In all forms or modes of education, relationship plays an essential and foundational role in fostering a positive, respectful, and safe learning environment. This desired relationship helps students to adjust to and be comfortable with the new environment or class that they will be part of for a few months. In online distance learning, fostering this kind of relationship between the teacher and the students serves to minimize the negative effects of the transactional distance or the gap (physical, psychological, and pedagogical) between them.
Some students who are new to online distance learning will surely need some time, more dedicated guidance, and constant assurance as they learn the ropes of online learning. They may need extra time to learn basic technical or digital skills that are needed for the online course. In the social-emotional dimension of learning, students may also need to develop the courage and confidence to interact with their teacher and classmates who are physically absent but are virtually present in a real online learning community. The undesirable feeling of being separated from the class becomes so real for most students. Hence, designing for relationships in online distance learning provides the warmth and support of a class, regardless of the distance that separates students from each other.

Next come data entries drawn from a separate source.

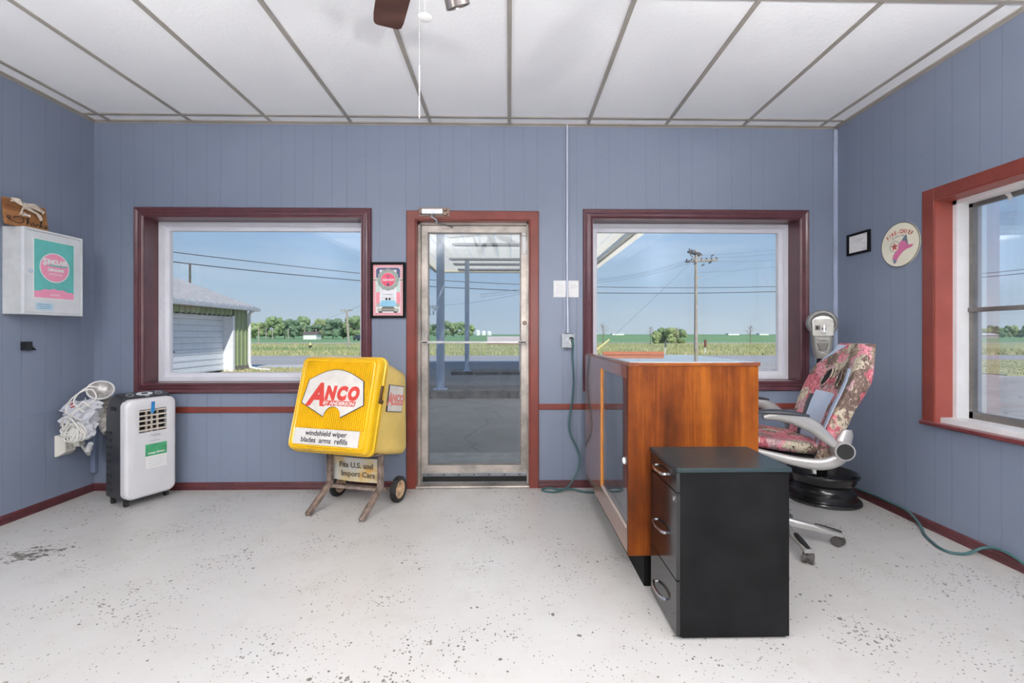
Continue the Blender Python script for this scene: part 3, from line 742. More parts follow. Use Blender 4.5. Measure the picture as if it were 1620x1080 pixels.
gut = obj('gutter', mb, M('gutter_grey', rgb(186, 188, 194), .4, metal=.2), gar, world=True)
mb = MB(); mb.tube([(gx+.20, 16.46, ez-.05), (gx+.07, 16.42, ez-.14), (gx+.05, 16.40, ez-.22), (gx+.05, 16.40, .15), (gx+.10, 16.40, -.02), (gx+.5, 16.2, -.07), (gx+1.0, 16.0, -.08)], .055, 8)
obj('downspout', mb, WHITEP, gar, world=True)
mb = MB(); k = 0; z = -.04
while z < DZT-.02:
    mb.box(gx-.36, gx-.33, DY0, DY1, z, min(z+.185, DZT), bev=.012, seg=1); mb.box(gx-.335, gx-.322, DY0, DY1, z+.03, z+.10, bev=.004, seg=1); z += .19
od = obj('overhead_door', mb, M('garage_door_white', rgb(214, 220, 228), .35, var=.03), gar, world=True)
mb = MB(); mb.bar((gx-.30, 12.95, .78), (gx-.30, 13.25, .66), .02, .03); mb.cyl((gx-.33, 12.98, .6), (gx-.31, 12.98, .95), .012)
obj('door_handle', mb, ALU_D, od, world=True)
mb = MB(); mb.box(gx-.40, gx+.0, DY1, DY1+.10, ZG, DZT+.03); mb.box(gx-.40, gx+.0, DY0-.1, DY0, ZG, DZT+.03); mb.box(gx-.36, gx-.02, DY0, DY1, DZT, DZT+.04)
obj('door_trim', mb, WHITEP, gar, world=True)

# trees
LEAF = [M('leaf_green', rgb(128, 150, 106), .8, var=.12, vs=.9), M('leaf_light_green', rgb(150, 166, 114), .8, var=.3, vs=.9), M('leaf_dark_green', rgb(104, 130, 100), .8, var=.3, vs=.9)]  # leaf colours paled to stand in for distance haze
BARK = M('bark', rgb(128, 112, 96), .9, var=.15, vs=5)
def crown(seed, flat=.8, blobs=16, leaves=1500):
    rnd = random.Random(seed); mb = MB()
    cs = []
    for i in range(blobs):
        a = rnd.random()*2*PI; r = rnd.random()**.5*.36; z = rnd.uniform(.32, .86)
        k = 1-abs(z-.58)*1.2
        c = Vector((math.cos(a)*r*k, math.sin(a)*r*k, z)); q = rnd.uniform(.13, .2)
        cs.append((c, q)); mb.blob(c, q, .35, 2.6, 2, (1, 1, flat), seed+i)
    for i in range(leaves):
        c, q = rnd.choice(cs); d = Vector((rnd.gauss(0, 1), rnd.gauss(0, 1), rnd.gauss(0, 1))).normalized()
        p = c+Vector((d.x, d.y, d.z*flat))*q*rnd.uniform(.95, 1.25); s_ = rnd.uniform(.010, .022)
        a = Vector((rnd.gauss(0, 1), rnd.gauss(0, 1), rnd.gauss(0, 1))).normalized()*s_; b = a.orthogonal().normalized()*s_
        mb.bm.faces.new([mb.bm.verts.new(p+a), mb.bm.verts.new(p+b), mb.bm.verts.new(p-a), mb.bm.verts.new(p-b)])
    return mb
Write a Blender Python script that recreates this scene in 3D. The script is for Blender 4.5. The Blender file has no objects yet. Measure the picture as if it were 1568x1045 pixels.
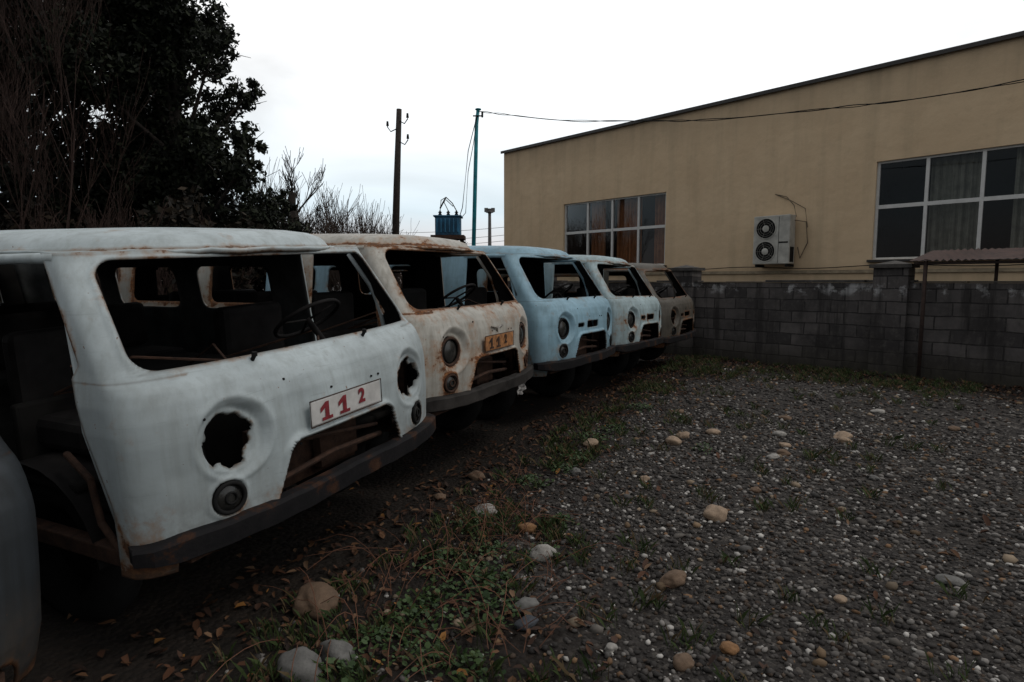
import bpy, math, random
import numpy as np
from mathutils import Vector, Matrix, noise
rad=math.radians
random.seed(7); R=np.random.default_rng(7)
scn=bpy.context.scene
# ------------------------------------------------------------------ helpers
def link(ob,parent=None):
    scn.collection.objects.link(ob)
    if parent: ob.parent=parent
    return ob
def empty(name,loc=(0,0,0),rot=(0,0,0)):
    e=bpy.data.objects.new(name,None); e.location=loc; e.rotation_euler=rot; e.empty_display_size=.3
    return link(e)
def mesh_np(name,V,F,mats,col=None,smooth=False,parent=None,attr=None,midx=None):
    V=np.asarray(V,dtype=np.float32); F=np.asarray(F,dtype=np.int32)
    me=bpy.data.meshes.new(name); n=len(V); m,k=F.shape
    me.vertices.add(n); me.vertices.foreach_set('co',V.ravel())
    me.loops.add(m*k); me.loops.foreach_set('vertex_index',F.ravel())
    me.polygons.add(m); me.polygons.foreach_set('loop_start',np.arange(0,m*k,k,dtype=np.int32))
    me.update(calc_edges=True)
    if smooth: me.polygons.foreach_set('use_smooth',np.ones(m,dtype=bool))
    if not isinstance(mats,(list,tuple)): mats=[mats]
    for a in mats: me.materials.append(a)
    if midx is not None: me.polygons.foreach_set('material_index',np.asarray(midx,dtype=np.int32))
    if col is not None:
        ca=me.color_attributes.new('Col','FLOAT_COLOR','POINT')
        c=np.ones((n,4),dtype=np.float32); c[:,:3]=col; ca.data.foreach_set('color',c.ravel())
    if attr is not None:
        for an,av in attr.items():
            a=me.attributes.new(an,'FLOAT','POINT'); a.data.foreach_set('value',np.asarray(av,dtype=np.float32))
    me.update()
    return link(bpy.data.objects.new(name,me),parent)
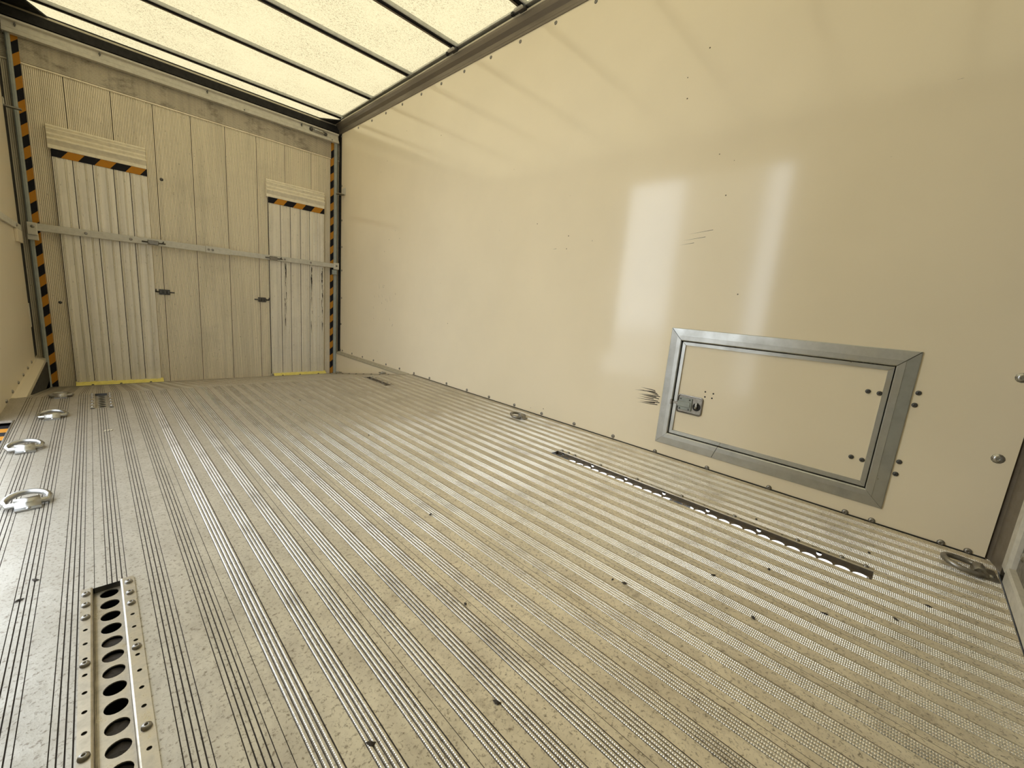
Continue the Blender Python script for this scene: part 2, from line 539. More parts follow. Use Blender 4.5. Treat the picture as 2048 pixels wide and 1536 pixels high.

To design for relationships that will enable better interaction, learning, and support, online distance learning teachers and designers should work towards laying down the lines of communication and the foundations for an online learning community to develop the sense of belonging among students. Consider the following:
- Establish teacher presence in the online course to let students feel that there is a warm body leading the whole teaching and learning process. Teacher presence can be felt in three ways: the persona, social, and instructional. To establish a teacher persona, the teacher can always make the students feel his or her unique approach to teaching online, interests, and even personality. The social presence of the teacher can be seen in ways the teacher connects to individual students or the whole class to build an online community. Instructional presence, the usual persona that students are familiar with, shows that the teacher is the students’ guide in the learning process.
- Build and sustain a community presence to enable social interactions and establish a community of inquiry for learning. In a face-to-face classroom, social interactions are inherent because students and the teacher are in the same place. Conversations and social actions help foster interactions easily. The absence of these tangible and highly-observable social cues in an online environment can make it harder to establish a sense of social community and the sense of belongingness. Harnessing the power of online tools, teachers can now build online social communities to allow academic and non-academic interactions to happen. For example, video-conferences enable virtual face-to-face interactions which allows participants to understand better the message of another person. Discussion boards and threads that were limited to text input are now capable of displaying emojis, audio replies, or video responses that can help students communicate their thoughts better.
- Help students develop online learning habits. In order to adjust to the new environment, teachers can help students to build helpful learning habits. For new learners, building these habits will take time, so teachers can begin with manageable expectations and slowly set-up learning routines. Online learning habits in students can include having a daily or weekly calendar to follow or a list of study goals to target. It can also mean setting a routine to go through online resources, participate in discussions, and maintaining a healthy break time from using the computer or their learning device. Teachers can also give a weekly calendar of activities ahead of time and suggest ways to minimize distractions when learning at home. In the end, the goal should always be to develop online learners who are active, resilient, steady, reliable, and engaged in the online course.